Sans valise, ni passeport

L'émouvante histoire de Ma Yutie et de Cao Guiying, paysans d'aujourd'hui dans le Gansu
L'émouvante histoire de Ma Yutie et de Cao Guiying, paysans d'aujourd'hui dans le Gansu

Avec le Retour des hirondelles, le cinéma propose une perturbante excursion en Chine rurale en deux heures tout compris

 

Ca commence par un film, ça finit par un choc. À dix mille kilomètres du fauteuil velours où l’on suçote un Cornetto, un monde paysan se désagrège sous nos yeux, là, en 2023. Chronique d’un film chinois qui secoue, Le Retour des Hirondelles de Li Ruijun.

 

L’énigme du Gansu

Embarquement immédiat pour la Chine en toute éco-conscience, sans valise ni passeport, partons ailleurs découvrir, par la vertu du cinéma, la région méconnue du Gansu. Les images se mettent à danser sur l’écran, devant nous une histoire prend corps et nous emmène dans un autre univers géographique. Le ticket d’entrée nous ouvre la voie vers cet étroit corridor qui longe la route de la soie, pris en étau entre la Mongolie au nord et le plateau tibétain au sud. Qui peut savoir ce qui se passe là-bas…

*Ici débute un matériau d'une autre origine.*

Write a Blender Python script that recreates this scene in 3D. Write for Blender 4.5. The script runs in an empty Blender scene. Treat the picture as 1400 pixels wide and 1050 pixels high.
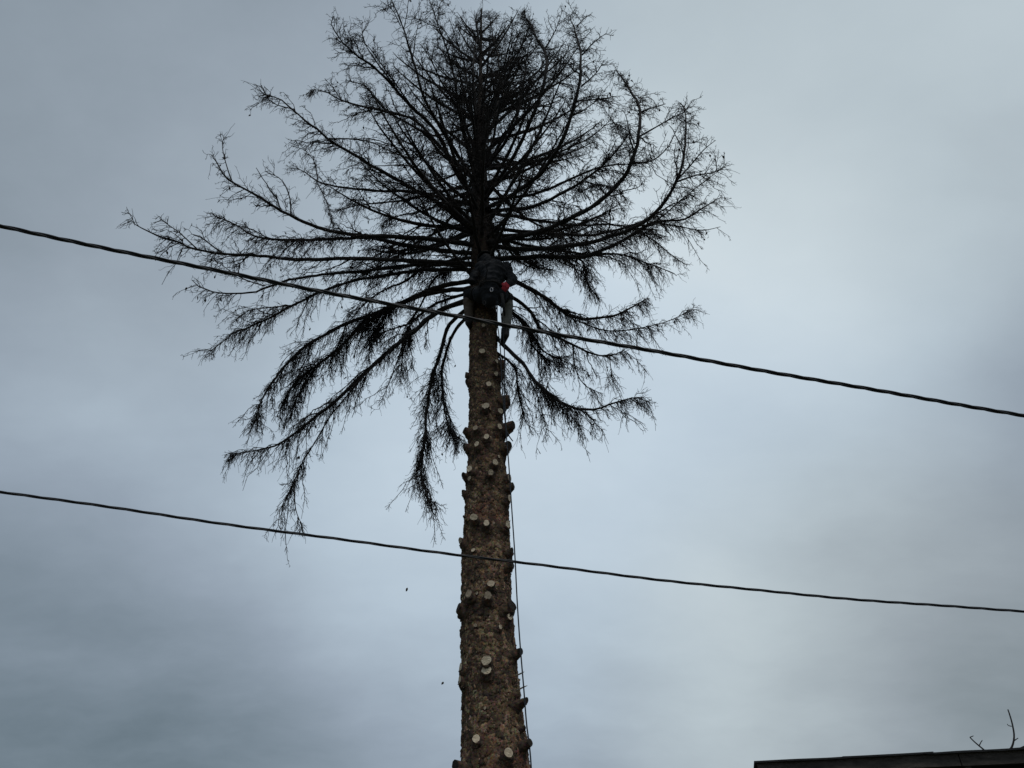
import bpy, bmesh, math, random
import numpy as np
from mathutils import Vector, Matrix

rng = np.random.default_rng(11)
random.seed(5)
R = math.radians
scene = bpy.context.scene
COL = scene.collection

# ------------------------------------------------------------------ camera
CAM = np.array([0.0, 0.0, 1.6])
PITCH = R(38.0)
FPX = 1010.0                      # focal length in photo pixels (1400 wide)
cam_d = bpy.data.cameras.new('camera')
cam_d.sensor_width = 36.0
cam_d.lens = 36.0 * FPX / 1400.0
cam_d.clip_start = 0.05
cam_d.clip_end = 6000.0
cam = bpy.data.objects.new('camera', cam_d)
cam.location = CAM
cam.rotation_euler = (R(90) + PITCH, 0, 0)
COL.objects.link(cam)
scene.camera = cam
FWD = np.array([0, math.cos(PITCH), math.sin(PITCH)])
UPV = np.array([0, -math.sin(PITCH), math.cos(PITCH)])
RGT = np.array([1.0, 0, 0])

def ray(u, v):
    d = FPX * FWD + (u - 700.0) * RGT - (v - 525.0) * UPV
    return d / np.linalg.norm(d)
def at_y(u, v, Y):
    d = ray(u, v); return CAM + d * ((Y - CAM[1]) / d[1])
def at_z(u, v, Z):
    d = ray(u, v); return CAM + d * ((Z - CAM[2]) / d[2])
def on_plane(u, v, p, n):
    d = ray(u, v); return CAM + d * (np.dot(p - CAM, n) / np.dot(d, n))
def proj(p):
    q = np.asarray(p) - CAM
    z = q @ FWD
    return 700 + FPX * (q @ RGT) / z, 525 - FPX * (q @ UPV) / z, z

# ------------------------------------------------------------------ sky, sun, exposure
SUN_EL, SUN_AZ = R(60), R(158)    # azimuth clockwise from +Y (view direction): behind the camera, to the right
world = bpy.data.worlds.new('World')
scene.world = world
world.use_nodes = True
nt = world.node_tree
nt.nodes.clear()
def N(tree, typ, **kw):
    n = tree.nodes.new(typ)
    for k, v in kw.items(): setattr(n, k, v)
    return n
L = nt.links.new
w_out = N(nt, 'ShaderNodeOutputWorld')
w_bg = N(nt, 'ShaderNodeBackground')
w_bg.inputs['Strength'].default_value = 0.1
sky = N(nt, 'ShaderNodeTexSky', sky_type='NISHITA')
sky.sun_disc = False
sky.sun_elevation = SUN_EL
sky.sun_rotation = SUN_AZ
tc = N(nt, 'ShaderNodeTexCoord')
def math_node(op, a, b=None, clamp=False):
    n = N(nt, 'ShaderNodeMath', operation=op); n.use_clamp = clamp
    for i, x in enumerate((a, b)):
        if x is None: continue
        if isinstance(x, (int, float)): n.inputs[i].default_value = x
        else: L(x, n.inputs[i])
    return n.outputs[0]
def noise(scale, detail, rough, vec, stretch=(1, 1, 1), off=(0, 0, 0)):
    mp = N(nt, 'ShaderNodeMapping'); mp.inputs['Scale'].default_value = stretch; mp.inputs['Location'].default_value = off
    L(vec, mp.inputs['Vector'])
    n = N(nt, 'ShaderNodeTexNoise'); n.inputs['Scale'].default_value = scale
    n.inputs['Detail'].default_value = detail; n.inputs['Roughness'].default_value = rough
    L(mp.outputs[0], n.inputs['Vector'])
    return n
# wobble the direction so that the banks of cloud have ragged edges
wob = noise(2.6, 5, 0.55, tc.outputs['Generated'])
vsub = N(nt, 'ShaderNodeVectorMath', operation='SUBTRACT'); L(wob.outputs['Color'], vsub.inputs[0]); vsub.inputs[1].default_value = (.5, .5, .5)
vsc = N(nt, 'ShaderNodeVectorMath', operation='SCALE'); L(vsub.outputs[0], vsc.inputs[0]); vsc.inputs['Scale'].default_value = 0.09
vadd = N(nt, 'ShaderNodeVectorMath', operation='ADD'); L(tc.outputs['Generated'], vadd.inputs[0]); L(vsc.outputs[0], vadd.inputs[1])
vn = N(nt, 'ShaderNodeVectorMath', operation='NORMALIZE'); L(vadd.outputs[0], vn.inputs[0])
# cloud banks: (photo x, y, radius in degrees, change of brightness)
BANKS = [(840, 610, 32, 0.16), (1150, 60, 30, 0.15), (480, 500, 36, 0.07),
         (-60, 1110, 26, -0.17), (-20, -20, 32, -0.07), (1450, 800, 24, -0.05),
         (1480, 380, 18, -0.03), (640, 1090, 26, -0.06), (1060, 990, 13, 0.04), (1300, 900, 16, -0.03)]
WARM = [(1260, -60, 34, 0.55), (1300, 1050, 28, 0.7), (150, 60, 30, 0.25)]
# layered cloud texture on a flat deck overhead: direction divided by its height, so that it closes up into streaks towards the horizon
sep = N(nt, 'ShaderNodeSeparateXYZ'); L(vn.outputs[0], sep.inputs[0])
zc = math_node('ADD', math_node('MAXIMUM', sep.outputs['Z'], 0.0), 0.28)
cmb = N(nt, 'ShaderNodeCombineXYZ'); L(math_node('DIVIDE', sep.outputs['X'], zc), cmb.inputs['X']); L(math_node('DIVIDE', sep.outputs['Y'], zc), cmb.inputs['Y'])
n1 = noise(1.6, 6, 0.55, cmb.outputs[0], (0.7, 1, 1), (3.1, 0.4, 1.7))
base = math_node('MULTIPLY_ADD', n1.outputs['Fac'], 0.14); base.node.inputs[2].default_value = 0.312
val = base
n2 = noise(4.6, 6, 0.58, cmb.outputs[0], (0.75, 1, 1), (7.3, 2.4, 5.7))
t = math_node('SUBTRACT', n2.outputs['Fac'], 0.5)
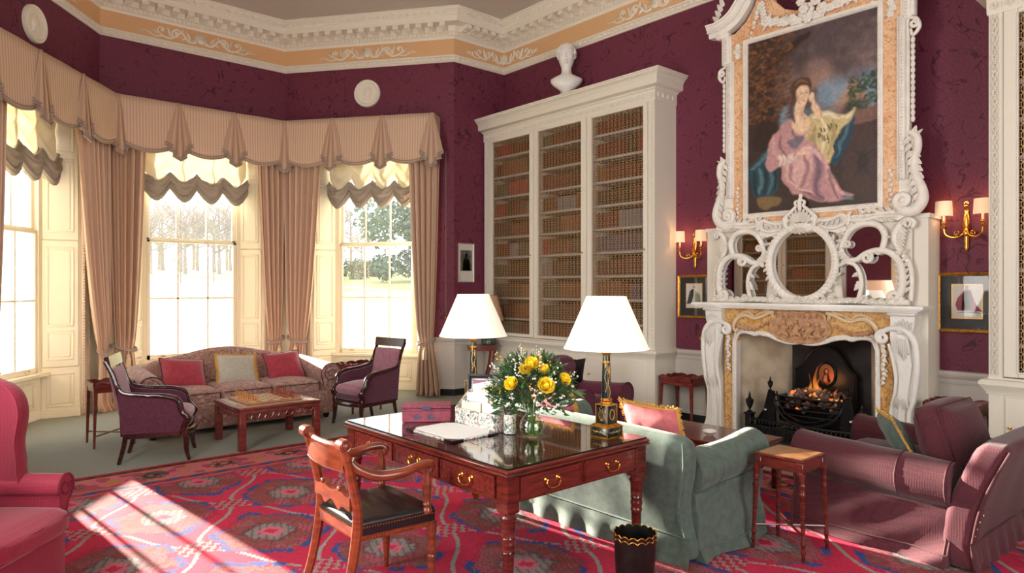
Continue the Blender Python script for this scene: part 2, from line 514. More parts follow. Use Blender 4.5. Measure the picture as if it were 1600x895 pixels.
# side and back sash windows added for fill; the mirror shows the narrow one
def plain_window(k, T, w, z0, z1):
    f = MB()
    for a, b, c, e in ((0, .06, z0, z1), (w - .06, w, z0, z1), (.06, w - .06, z0, z0 + .07), (.06, w - .06, z1 - .06, z1), (.06, w - .06, (z0 + z1) / 2 - .02, (z0 + z1) / 2 + .02)): f.bbox(a, .26, c, b, .32, e, .005, T)
    o = ob('window_%d' % k, f, CREAM, kind='structure')
    b = MB(); n = max(2, round(w / .48))
    for i in range(1, n): b.box(w * i / n - .011, .28, z0 + .06, w * i / n + .011, .3, z1 - .05, T)
    for i in range(1, 4):
        if i != 2: z = z0 + (z1 - z0) * i / 4; b.box(.05, .28, z - .011, w - .05, .3, z + .011, T)
    ob('glazing_bars', b, CREAM, o)
    g = MB(); g.box(.05, .287, z0 + .05, w - .05, .291, z1 - .05, T); ob('pane', g, PANE, o)
    a = MB()
    for x0_, x1_, c, e in ((-.1, 0, z0, z1 + .1), (w, w + .1, z0, z1 + .1), (0, w, z1, z1 + .1), (-.14, w + .14, z0 - .05, z0)): a.bbox(x0_, -.03, c, x1_, .02, e, .008, T)
    ob('architrave', a, CREAM, o)
for k, (y0_, y1_) in enumerate(((.4, 2.0), (2.9, 4.2), (4.45, 5.05))): plain_window(4 + k, Matrix(((0, -1, 0, XL), (1, 0, 0, y0_), (0, 0, 1, 0), (0, 0, 0, 1))), y1_ - y0_, .7, 4.0)
plain_window(7, Matrix(((-1, 0, 0, 3.6), (0, -1, 0, YB), (0, 0, 1, 0), (0, 0, 0, 1))), 3.2, .6, 4.2)

# ---- bay: three walls, each with a tall sash window in a splayed recess
ARCH = M('architrave_paint', S(216, 196, 172), .5)
DEP, HW, GW = .36, .94, .71
ZT = 4.0
def panel(m, x0, z0, x1, z1, T, y=0.0, w=.035, d=.018, raised=True):
    """moulded panel on a face whose outside is -y: frame bead + raised field"""
    for (a, b, c, e) in ((x0, z0, x1, z0 + w), (x0, z1 - w, x1, z1), (x0, z0 + w, x0 + w, z1 - w), (x1 - w, z0 + w, x1, z1 - w)):
        m.bbox(a, y - d, b, c, y + .005, e, d * .6, T)
    if raised:
        g = w * 1.9
        if x1 - x0 > 2.6 * g and z1 - z0 > 2.6 * g: m.bbox(x0 + g, y - d * .7, z0 + g, x1 - g, y + .005, z1 - g, d * .65, T)
def bay_wall(k, A, B, right_pier_damask=False):
    u = Vector((B[0] - A[0], B[1] - A[1], 0)); L = u.length; u.normalize(); o = Vector((-u.y, u.x, 0))
    T = Matrix(((u.x, o.x, 0, A[0]), (u.y, o.y, 0, A[1]), (0, 0, 1, 0), (0, 0, 0, 1)))
    c = L / 2; ex0 = .21 if k > 1 else .0; ex1 = .21 if k < 3 else .0
    side = ('left', 'centre', 'right')[k - 1]
    m = MB(); zl = 3.95
    for (p, q) in (((0, c - HW), (0, c - GW)), ((L, c + HW), (L, c + GW))):
        ex = -ex0 if p[0] == 0 else ex1
        poly = [(p[0], 0), (p[1], 0), (q[1], DEP), (q[1], .42), (p[0] + ex, .42)]
        m.cur = 1 if (p[0] == L and right_pier_damask) else 0
        m.prism(poly, 0, zl, 'z', T)
    m.cur = 1
    m.prism([(0, 0), (L, 0), (L + ex1, .42), (-ex0, .42)], zl, ZC, 'z', T)
    ob('wall_bay_' + side, m, [CREAM, DAMASK], kind='structure')
    # window
    f = MB(); y0, y1 = DEP - .02, DEP + .08
    f.box(c - GW - .03, y0, .56, c - GW + .07, y1, zl, T); f.box(c + GW - .07, y0, .56, c + GW + .03, y1, zl, T)
    f.box(c - GW, y0, zl - .1, c + GW, y1, zl, T); f.bbox(c - GW - .1, DEP - .1, .53, c + GW + .1, DEP + .1, .58, .012, T)
    w = ob('window_%d' % k, f, CREAM, kind='structure')
    def sash(name, z0, z1, ya, yb, nrow):
        s_ = MB(); xa, xb = c - GW + .07, c + GW - .07; t = .05; b_ = .011
        s_.bbox(xa, ya, z0, xb, yb, z0 + t + .02, .006, T); s_.bbox(xa, ya, z1 - .04, xb, yb, z1, .006, T)
        s_.bbox(xa, ya, z0, xa + t, yb, z1, .006, T); s_.bbox(xb - t, ya, z0, xb, yb, z1, .006, T)
        for i in (1, 2):
            x = xa + (xb - xa) * i / 3; s_.box(x - b_, ya + .005, z0, x + b_, yb - .005, z1, T)
        for i in range(1, nrow):
            z = z0 + .03 + (z1 - z0 - .03) * i / nrow; s_.box(xa, ya + .005, z - b_, xb, yb - .005, z + b_, T)
        so = ob(name, s_, CREAM, w)
        p = MB(); p.box(xa + .02, (ya + yb) / 2 - .002, z0 + .02, xb - .02, (ya + yb) / 2 + .002, z1 - .02, T)
        ob('pane', p, PANE, so)
        return so
    lo = sash('lower_sash', .58, 2.34, DEP - .01, DEP + .03, 2)
    sash('upper_sash', 2.30, zl - .1, DEP + .035, DEP + .075, 2)
    for sx in (-.42, .42):
        h = MB(); h.tube([(c + sx - .03, DEP - .01, .615), (c + sx - .025, DEP - .035, .625), (c + sx + .025, DEP - .035, .625), (c + sx + .03, DEP - .01, .615)], .006, 6, T=T)
        ob('sash_lift', h, BRASS, lo)
    # panelled apron under the window
    a = MB(); a.box(c - GW - .02, DEP, 0, c + GW + .02, .42, .56, T)
    panel(a, c - GW + .12, .14, c + GW - .12, .47, T, DEP); a.bbox(c - GW - .02, DEP - .02, 0, c + GW + .02, DEP + .02, .1, .006, T)
    ob('apron', a, CREAM, w)
    # panelled shutters on the splayed reveals
    for sgn in (-1, 1):
        p0 = Vector((c + sgn * HW, 0, 0)); p1 = Vector((c + sgn * GW, DEP, 0))
        d = (p1 - p0); Ls = d.length; d.normalize()
        # local frame: x along reveal (for left reveal towards glass; right reveal from glass to room), -y faces opening
        if sgn < 0: X = d; org = p0
        else: X = -d; org = p1
        Yo = Vector((-X.y, X.x, 0))
        Ts = T @ Matrix(((X.x, Yo.x, 0, org.x), (X.y, Yo.y, 0, org.y), (0, 0, 1, 0), (0, 0, 0, 1)))
        s_ = MB()
        s_.bbox(.015, -.03, .64, Ls - .03, .005, 2.225, .004, Ts); s_.bbox(.015, -.03, 2.24, Ls - .03, .005, 3.9, .004, Ts)
        for (z0, z1) in ((.72, 1.09), (1.14, 2.15), (2.33, 3.27), (3.34, 3.82)): panel(s_, .06, z0, Ls - .075, z1, Ts, -.03, .022, .012)
        ob('shutter', s_, CREAM, w)
        s2 = MB(); s2.bbox(.01, -.012, 0, Ls - .01, .005, .63, .004, Ts); panel(s2, .06, .13, Ls - .075, .56, Ts, -.012, .022, .012); s2.bbox(.0, -.03, 0, Ls - .005, .005, .1, .004, Ts)
        ob('shutter_box', s2, CREAM, w)
    # carved architrave either side
    tr = MB()
    for sgn in (-1, 1):
        x = c + sgn * (HW + .07)
        if sgn > 0 and right_pier_damask: x = c + HW + .04
        tr.bbox(x - .07, -.035, 0, x + .07, .004, zl, .01, T)
        for q in range(100):
            z = .05 + q * .039; xx = x - sgn * .06
            tr.ball((xx, -.04, z), (.012, .012, .019), 6, 4, T); tr.ball((x + sgn * .055, -.04, z), (.009, .009, .016), 5, 4, T)
    ob('trim_%d' % k, tr, ARCH, kind='structure')
    return T, L
TD, LD = bay_wall(1, DA, DB_)
TA, LA = bay_wall(2, DB_, AB)
TB, LB = bay_wall(3, AB, BB, True)
for nm, T_, L_ in (('l', TD, LD), ('c', TA, LA), ('r', TB, LB)):    # light portals in the three openings
    d = bpy.data.lights.new('window_portal', 'AREA'); d.shape = 'RECTANGLE'; d.size = 1.5; d.size_y = 3.4
    o = bpy.data.objects.new('window_portal', d); COL.objects.link(o)
    p = T_ @ Vector((L_ / 2, .55, 2.2)); o.location = p
    n = (T_.to_3x3() @ Vector((0, 1, 0)))
    o.rotation_euler = n.to_track_quat('Z', 'Y').to_euler()
    d.cycles.is_portal = True

# ---- dado, chair rail, skirting on the right-hand and end walls
def dado(k, path, zr=.88):
    m = MB(); m.sweep([(0, .1), (.012, .1), (.012, zr - .1), (0, zr - .1)], path); m.cur = 0
    ob('trim_dado_%d' % k, m, DADO, kind='structure')
    r = MB(); r.sweep([(0, zr - .12), (.02, zr - .12), (.028, zr - .1), (.028, zr - .075), (.04, zr - .06), (.055, zr - .04), (.06, zr - .02), (.06, zr - .005), (.045, zr), (0, zr)], path)
    r.sweep([(0, .1), (.03, .1), (.024, .14), (.014, .16), (0, .16)], path)
    ob('trim_rail_%d' % k, r, DADO, kind='structure', angle=25)
    s_ = MB(); s_.sweep([(0, 0), (.032, 0), (.032, .095), (.026, .1), (0, .1)], path); ob('baseboard_%d' % k, s_, SKIRT, kind='structure')
dado(1, [(XR, 4.36), (XR, 5.06)])
dado(2, [(XR, YB), (XR, 2.16)])
dado(3, [(6.8, YC), BB, (BB[0] - .22, BB[1] + .293)])
dado(4, [DA, (XL, YC), (XL, 6.0)])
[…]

Deux heures plus tard, le Gansu n’est plus une énigme. C’est le théâtre de la grande mutation du monde rural traditionnel en voie de disparition accélérée. Tourné de mars à octobre 2022, en suivant le véritable cycle des cultures et des migrations d’oiseaux, le film s’annonce réaliste, montrant toute l’âpreté et la rudesse du travail des paysans qui vivent aujourd’hui comme au Moyen-Âge, cultivant leurs terres avec un âne et une charrue. Li Ruijun, originaire de cette région, exprime les problématiques qu’il connaît bien, tout en veillant à donner de l’épaisseur à cette chronique du temps qui passe durement, en l’enrobant d’une très délicate histoire d’amour entre deux estropiés de la vie, méprisés par leur famille.

 

Tendresse et dureté de la vie

Rien de mièvre malgré leur existence miséreuse, la dignité est là, la tendresse s’infiltre tout doucement entre cet homme et cette femme réunis par un mariage arrangé entre les deux familles, toujours d’actualité dans cette région. Le couple improbable se forme alors, lui, la cinquantaine, les mains calleuses, le visage buriné, mutique et soumis aux durs ordres de son frère ; elle, la trentaine triste car handicapée et incontinente par suite de mauvais traitements. Le silence les unit, ce n’est pas de l’indifférence mais plutôt la crainte de se découvrir. Il aura pour elle des petits gestes à la symbolique très forte, comme le manteau qu’il lui achète chèrement à la ville pour lui permettre de sortir de sa cachette sans redouter le regard des autres. Puis il décidera de leur construire une maison faite de la terre ocre qui noie le paysage ; il l’extrait, la mouille, la forme dans des moules en bois avant de laisser les briquettes sécher au soleil. Les trous seront comme des fenêtres. Le bonheur simple et essentiel s’infiltre dans leurs veines. Elle aimerait une poule, il la lui donnera, puis un cochon, elle l’aura, entourant leur indispensable âne.

 

 

Interdit en Chine

Un jour, dans un étouffant jet de poussière propulsé par une énorme cylindrée allemande, apparaissent deux hommes, grands, sveltes, vêtus de costume noir, chemise blanche et cravate assortie, émissaires de la mafia, pressée de créer une nouvelle élite rurale et de constituer de grands domaines de cultures. En jeu, une colossale masse d’argent contre la démolition immédiate de la maison par un bulldozer et leur installation en ville dans un appartement niché au 14e étage. Les grands hommes emmènent les paysans le visiter. Ils découvrent l’électricité, la télévision… Stupéfaits, ils sont perdus.

L’histoire ne s’arrête pas là... Frôlant la force du documentaire, ce film dévoile un pan de l’économie que la Chine ne saurait montrer. Peu après sa sortie il a été interdit dans le pays, mais les copies à l’international étant déjà réalisées, sa projection à l’étranger s’est poursuivie. En France, un million de spectateurs ont ainsi été saisis par l’extrême misère des habitants du Gansu (dont les Ouïghours), très loin de la futuriste Shanghai, plaque mondiale de la finance ou de la toute impériale Pékin, symboles préférés de la Chine pour son image à l’extérieur.